Project Description
Un attimo, una vita
La luce, a volte, ha un taglio netto, culminante. Accade quando un attimo diventa significativo, quando gli elementi della scena si compongono attorno ad un nucleo, ad un centro focale, e pare che nulla sia più lì per caso o per concomitanza di eventi, ma tutto quanto sembra disposto ad arte per creare uno sfondo di narrazione. A volte, il ricordo si condensa in una sorta di rappresentazione limpida e tersa di sensazioni, come un lampo di suggestione su cui rimangono stagliati i profili della vita. A volte, siamo noi che guardiamo più con gli occhi della mente e rivestiamo momenti quotidiani di uno splendore di straordinarietà.
Antonietta Campilongo sa di predare. Usa, cosciente e disinvolta, di questa distorsione che il senso opera sulla realtà, ne intride le superfici pittoriche, la rimanda indietro cristallizzata, fissa e duratura nella sua propria subitanea ed effimera esistenza. La pittrice si appropria della imagerie quotidiana, cattura scenari di odierno contesto urbano, disegna deflagrazioni di istanti, e fa librare minute sospensioni del tempo, fuggevoli impressioni disperse sullo scorrere prevaricante della vita. C’è un fondo di affilata ironia, quando questo stillare dall’ordinario, dal dejà vu, accoglie ambientazioni, atmosfere, visi e personaggi carpiti dalle scene di film. È la rappresentazione di una dialettica irrisolta, quasi che la vita, ogni vita, subisse nelle sue pieghe uno spasmo drammatico e teatrale che perennemente gioca di rincalzo al dispiegarsi inavvertibile degli eventi; è come se ogni momento celasse una potenzialità d’innesco, si caricasse per scattare nel parossismo dell’evento romanzesco, eccezionale. È la nostra comune illusione, il nostro compiacimento, pensare a quel colore di straordinarietà che crediamo, o che desideriamo, abbia la nostra esistenza; ma è anche la nostra esperienza, avvertire l’assieparsi di fatti ed emozioni dentro una frazione infinitesima di tempo, la sensazione di un orlo che si va colmando, consapevolezza della tensione superficiale un attimo prima che il liquido di una vicenda trabocchi.
L’artista racconta e fa raccontare. Nei suoi quadri c’è sempre un vuoto, uno spazio assente, un fuori campo su cui stanno convergendo tutti gli antefatti e tutti gli sviluppi possibili. L’inquadratura conserva una sua parzialità, da cui viene pressoché esclusa la pienezza, ma quindi anche l’oggettiva rappresentazione, dell’azione. Tutto può sempre accadere, perché in effetti cosa stia accadendo resta inespresso. Ed allora non solo il soggetto ritratto, non solo l’autore, ma anche l’osservatore diventa narratore e narrato, tutti si ritrovano e si reinterpretano secondo i ruoli, e si scoprono a parlare di sé e della propria vita. Campilongo riserva un luogo per l’immaginario.
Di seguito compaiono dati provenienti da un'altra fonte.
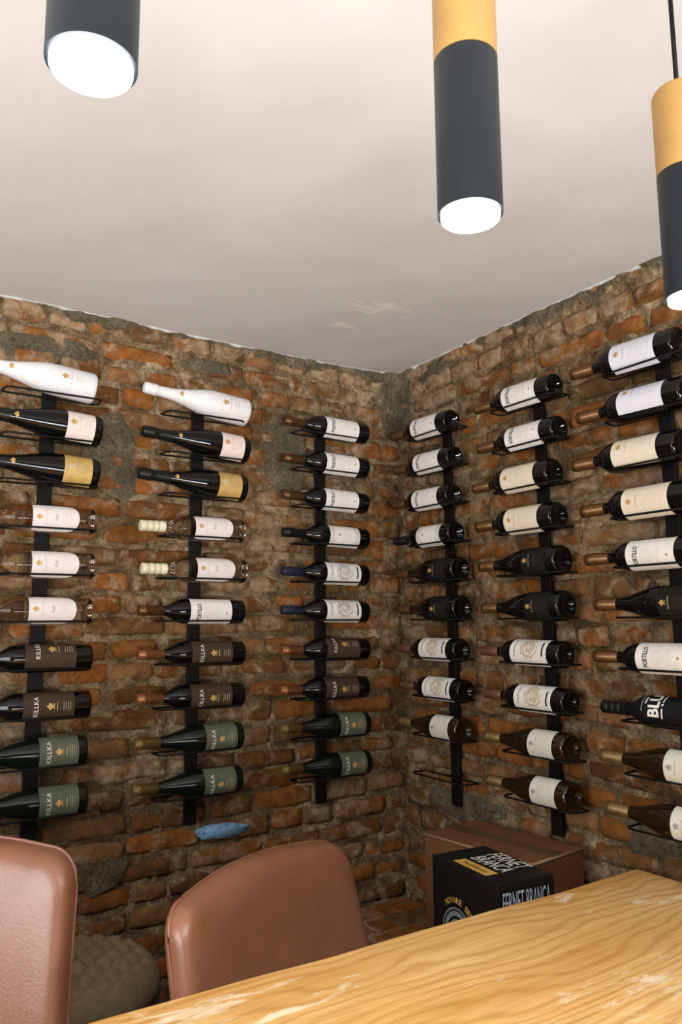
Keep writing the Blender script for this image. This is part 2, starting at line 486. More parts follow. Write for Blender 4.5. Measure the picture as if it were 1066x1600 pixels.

Anche perché la sua tecnica espressiva – che si dispiega agilmente tra modi dell’iperrealismo, della pop art, del realismo fotografico, dell’espressionismo fumettistico e grafico – solo apparentemente indulge ad una rappresentazione di meccanico ricalco della realtà, ad un’effettività veristica e senza scampo. Invece, su questa base esteriormente impersonale, l’artista armonizza vivide accensioni di colore, effetti di solarizzazione, di sgranatura, di opacizzazione e rifrazione. Fino ad asciugare le tinte nelle gradazioni di grigio, fino all’astrazione ed allo straniamento di contrapposizioni d’ombra. Talune volte tutto si riveste di nitida coloritura, divampa di luce e toni; altre, il pastello di una penombra sfuma i contorni ed i riflessi; altre ancora, il colore viene assorbito al bianco-nero di un’esplosione di luce, come la sovraesposizione ad un flash troppo ravvicinato, o come una distillazione che lascia solo la purezza di un’immagine, di una sostanza, di un’emozione. E dunque Antonietta Campilongo gioca di contrappasso. Tanto il momento rimane fisso, come in apnea, delimitato e sospeso anche nei suoi canoni formali, nella sua aderenza alla realtà, tanto esso sembra essere immobilizzato nel fermo-immagine di storie accertate; tanto di contro si espande, nasconde implicazioni e prospettive, scava nella profondità di intime proiezioni, si innerva su trame d’esistenze, vive avventure carnali e fascinazioni personali. Cosicché la vastità e complessità dei mondi interiori e privati si rivela e compone solo in limpidi frammenti di tempo ed evento, sequenza di esigue scene, intreccio di sfaccettature e di atmosfere. Ed un attimo racchiude così un tempo prolungato, infinito. Il tempo giusto per il racconto della vita.